Thursday 25 April 2013

To Become A Moral Nation Begin by breaking the nexus of politics and black money that’s at the heart of our current malaise




To Become A Moral Nation

Begin by breaking the nexus of politics and black money that’s at the heart of our current malaise

Pavan K Varma 


We may be the world’s largest democracy, but the tragedy is that most Indians equate the practice of our democracy with the absence of idealism. For a nation whose founding father was a man of the moral stature of Mahatma Gandhi, this is indeed a great fall.
    The link between unaccounted money and political parties is at the heart of our current malaise. What is worrying is the blatancy with which what is wrong is accepted as both normal and inevitable. In fact, most people believe that there is nothing that can be done in the matter. This cynical assumption needs to be interrogated, because there is a way forward which can allow some framework of rectitude so that future generations can retain their faith in the democratic system.
    Scores of committees have been set up by the government to find a solution, but their output has remained confined to proposals, ideas and intentions. This is because most political parties and politicians have no overriding motivation to change the current system of which they are the biggest beneficiaries. But there is a core group of proposals which are doable and feasible, and I am listing them for discussion and debate.
    Firstly, the current practice which allows parties not to identify donors contributing less than Rs 20,000 must be scrapped.
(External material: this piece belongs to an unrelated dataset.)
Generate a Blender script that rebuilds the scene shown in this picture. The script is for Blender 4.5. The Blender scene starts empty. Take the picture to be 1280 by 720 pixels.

This is the principal (but not only) channel for parties to collect vast amounts of undeclared funds. Reliable estimates indicate that 85% of the ‘donors’ to political parties are faceless. The answer is that every paisa given as a donation to political parties must be accounted for and transacted through auditable and transparent bank transactions. Conversely, all payments made by political parties must be made through banking channels. This has also been recommended by the core committee on electoral reforms sponsored by the Election Commission (EC). Our vaunted powers in IT should be
harnessed to devise a common online accounting framework, leaving as little space as possible for political parties to hide income and expenditure.
    Secondly, all political parties must compulsorily make public their audited accounts every year. Currently candidates are required to disclose their assets and liabilities but not political parties. This has been proposed by the EC as far back as 2004, with the recommendation that the auditing may be done by any firm ofauditors approved by the CAG.
    Thirdly, the EC or the enforcement authority it designates should have powers to monitor and scrutinise party funds. If any unaccounted transaction is traced, the giver and the receiver should be penalised. If a party worker, on behalf of the party, or on his own behalf, collects funds for the party which are not reflected in the mandatorily established system of financial transparency, and the allegation is established, he or she would be required to be expelled from the party and forfeit the right to fight elections for the next six years, and the party should be issued a show-cause notice to explain its role in the matter.
    Fourthly, culpability with regard to illicit funding transactions, if established on more than three occasions, should render a party liable to be deregistered. Similarly, a false declaration of accounts should entitle the EC to derecognise a party after giving it a reasonable opportunity to show cause. This has been recommended by the Law Commission, and endorsed by the EC.
    Fifthly, any judicial appeal from a finding by the EC should be dealt with without any further court of appeal by fast-track courts/special election tribunals established for this purpose. They would be required to give their verdict within a maximum time limit of six months. Their setting up under Article 329 (B) of the Constitution has been recommended by the EC.
    Sixthly, the Right to Information Act (RTI) must be extended to all political parties with respect to their financial accounts. Since all transactions would be electronically recorded, it would not be difficult for parties to give information to any RTI query, including the identity of a donor and the amount contributed. The public has a right to know.
    Seventhly, with such a system in place the ceilings on donations, which in any case are breached by covert practice, should be abolished. Equally, the current ceiling on expenditure by individual candidates on elections must be revisited. Everybody knows that the current ceiling is almost universally breached in actual practice, thereby devaluing the law itself. It is time to end this hypocrisy.
    The above measures are ready for implementation. They have been recommended by the EC and other official committees. While more needs to be done with regard to other issues such as the increasing criminalisation of politics, it is important to make a first beginning. This will then pave the way for the comprehensive electoral reforms bill which has been pending before Parliament for the last two decades. Ultimately, change will come about only when public pressure compels it. Otherwise, the establishment has little incentive to initiate change on its own. Indian democracy must come to grips with what is wrong within it, and allow for long-delayed and much-needed reform. We cannot be the world’s largest democracy and also one of the world’s most corrupt political systems. 
Public pressure can impel a clean-up.
    The writer, an author and former diplomat, is currently adviser to the Bihar chief minister.